Survive and advance: Taking stock of Stanford’s Halloween night road win

November 4, 2015

By Matthew E. Milliken
MEMwrites.wordpress.com
Nov. 4, 2015

Stanford’s 30-28 road victory at Washington State on Halloween night was extremely dramatic, so much so that I did two write-ups — one for the first half and the very beginning of the second, while the remainder of the game is recapped here. It was so dramatic, in fact, that it’s easy to overlook some of its larger significance.

Let’s start with the most important result: Stanford is now 7-1 overall and 6-0 in the Pac-12, which puts the Cardinal atop the conference’s Northern Division. Tied for second-place are Oregon and Washington State, which are both 3-2 in league and 5-3 in toto.

The path to the league title game is clear for Stanford: The Northern crown will be secured with the combination of one Cardinal win and one loss by the Ducks. (Even if Washington State won its next four games, all in the Pac-12, and Stanford only won once more in league, the tiebreaker would go to Stanford because of its head-to-head victory over the Cougars. In that scenario, both teams would finish 7-2 in circuit play.)

Now to the deeds of the players. It was, in a sense, the best of times and the worst of times for many Stanford team members.

Veteran quarterback Kevin Hogan was a paltry 10 of 19 passing for 86 yards with no touchdowns and an interception. However, Hogan virtually turned the game around single-handedly with two long third-quarter runs — a 39-yard dash that set up Remound Wright’s TD carry from the Wazzu 2 and a 59-yard touchdown run that cut Stanford’s deficit to two points. (The 39-yarder was the longest of Hogan’s career until it was eclipsed by his touchdown scamper.) Hogan also scored with a six-yard keeper on the team’s ensuing drive, giving the Cardinal its first lead of the night. In all, Hogan netted 112 yards on 14 carries, despite his being sacked four times, and finished as the game’s leading rusher. (He’d never previously had more than 57 yards in any one contest.)

His backfield colleague, Christian McCaffrey, finished with 136 all-purpose yards, which was 30 yards below his previous season low, 166 yards against Central Florida. McCaffrey had a single return, of a punt, for only three yards. But he did have four catches for 26 yards, and his 22 rushes netted 107 yards. That made for a stellar 4.9 yards per carry; it also, I might add, made for the sophomore’s sixth straight 100-yard game. His and Hogan’s rushing performances marked the first time the Cardinal had two players hit the century mark in the same game since Stepfan Taylor (138) and Tyler Gaffney (117) did so against the Washington Huskies in 2011.

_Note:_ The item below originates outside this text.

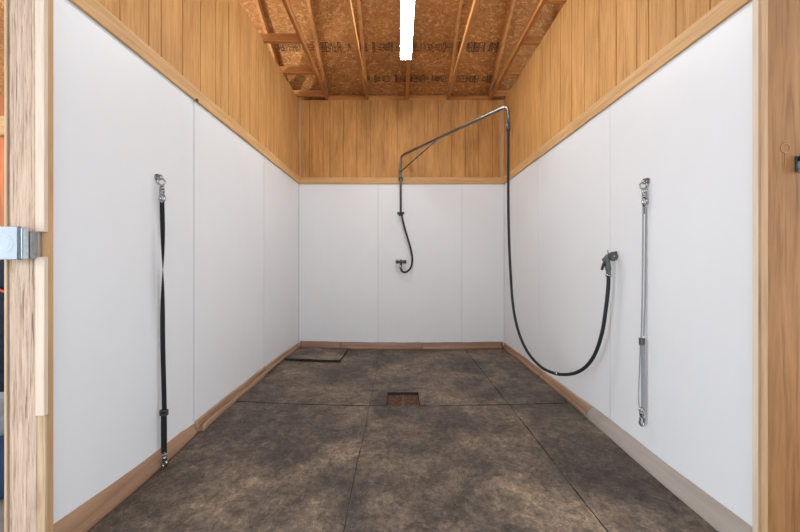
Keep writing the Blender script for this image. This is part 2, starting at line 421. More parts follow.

The Coloradan remains atop the nation’s all-purpose leader board at 244 yards a game, averaging nearly 25 yards per game more than the runner-up, San Jose State running back Tyler Ervin. And McCaffrey’s 1,060 rushing yards on the season ranks eighth nationally.

Stanford finished with 40 carries for 226 yards and two touchdowns. Statistically, it wasn’t as impressive as Washington State’s Luke Falk, who passed for more than 300 yards and two touchdowns, but the Cardinal ground attack ultimately had a bigger impact on the game. (The Cougars netted just 88 yards on 23 carries.) As I tweeted after the contest, “226 yards rushing (at 5.7 yards per pop, thanks to some huge Kevin Hogan gains) > 354 yards passing.”

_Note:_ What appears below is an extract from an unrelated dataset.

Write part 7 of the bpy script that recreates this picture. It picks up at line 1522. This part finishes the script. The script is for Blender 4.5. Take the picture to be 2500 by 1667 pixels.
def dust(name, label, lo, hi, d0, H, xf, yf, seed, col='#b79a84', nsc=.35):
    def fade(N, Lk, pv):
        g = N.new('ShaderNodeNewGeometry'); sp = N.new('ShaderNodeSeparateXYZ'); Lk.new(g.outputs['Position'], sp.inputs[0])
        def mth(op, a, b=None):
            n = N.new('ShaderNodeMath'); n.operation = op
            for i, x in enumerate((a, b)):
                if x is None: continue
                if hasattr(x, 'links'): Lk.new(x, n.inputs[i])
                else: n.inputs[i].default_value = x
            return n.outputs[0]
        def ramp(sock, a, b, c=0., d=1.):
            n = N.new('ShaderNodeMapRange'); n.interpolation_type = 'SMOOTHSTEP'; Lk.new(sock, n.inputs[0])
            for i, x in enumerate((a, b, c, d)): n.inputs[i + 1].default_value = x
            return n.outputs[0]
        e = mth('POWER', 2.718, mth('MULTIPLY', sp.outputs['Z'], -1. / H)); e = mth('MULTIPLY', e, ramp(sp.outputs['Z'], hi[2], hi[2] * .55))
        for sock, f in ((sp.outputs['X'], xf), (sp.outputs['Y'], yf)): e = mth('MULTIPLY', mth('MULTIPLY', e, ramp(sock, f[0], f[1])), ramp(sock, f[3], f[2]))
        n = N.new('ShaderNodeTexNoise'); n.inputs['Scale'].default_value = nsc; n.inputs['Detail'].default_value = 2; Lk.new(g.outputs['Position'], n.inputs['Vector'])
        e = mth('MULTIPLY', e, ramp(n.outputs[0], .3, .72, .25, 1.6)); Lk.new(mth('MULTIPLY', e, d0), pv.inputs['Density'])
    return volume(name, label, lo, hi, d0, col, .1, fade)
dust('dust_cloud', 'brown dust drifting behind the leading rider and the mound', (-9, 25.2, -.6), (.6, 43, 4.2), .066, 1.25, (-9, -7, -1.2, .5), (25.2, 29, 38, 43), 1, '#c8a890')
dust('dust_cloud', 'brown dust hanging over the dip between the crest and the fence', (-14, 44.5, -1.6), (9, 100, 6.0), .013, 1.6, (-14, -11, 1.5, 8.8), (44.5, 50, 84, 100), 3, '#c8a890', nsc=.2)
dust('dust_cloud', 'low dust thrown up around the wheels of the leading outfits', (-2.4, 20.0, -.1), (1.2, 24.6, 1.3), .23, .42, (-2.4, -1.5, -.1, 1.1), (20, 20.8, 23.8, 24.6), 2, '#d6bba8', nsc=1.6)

And the Cardinal still leads the nation in time of possession at 34 minutes and 56 seconds per game.

Championship teams usually have to escape close scrapes, and scrapes don’t get much closer than Saturday’s 30-28 squeaker. If Stanford can keep asserting its will and playing its game — springing McCaffrey and an associate for multiple big runs, getting first downs and long gains through the air, and limiting opponent scoring — things will fall into place.

The College Football Playoff selection committee released its initial rankings Tuesday evening, and the Cardinal was ranked 11th, beneath seven undefeated teams and three teams with the same record as Stanford (7-1).

No matter; it bears repeating: If Stanford can keep asserting its will and playing its game — springing McCaffrey and an associate for multiple big runs, getting first downs and long gains through the air, and limiting opponent scoring — things will fall into place.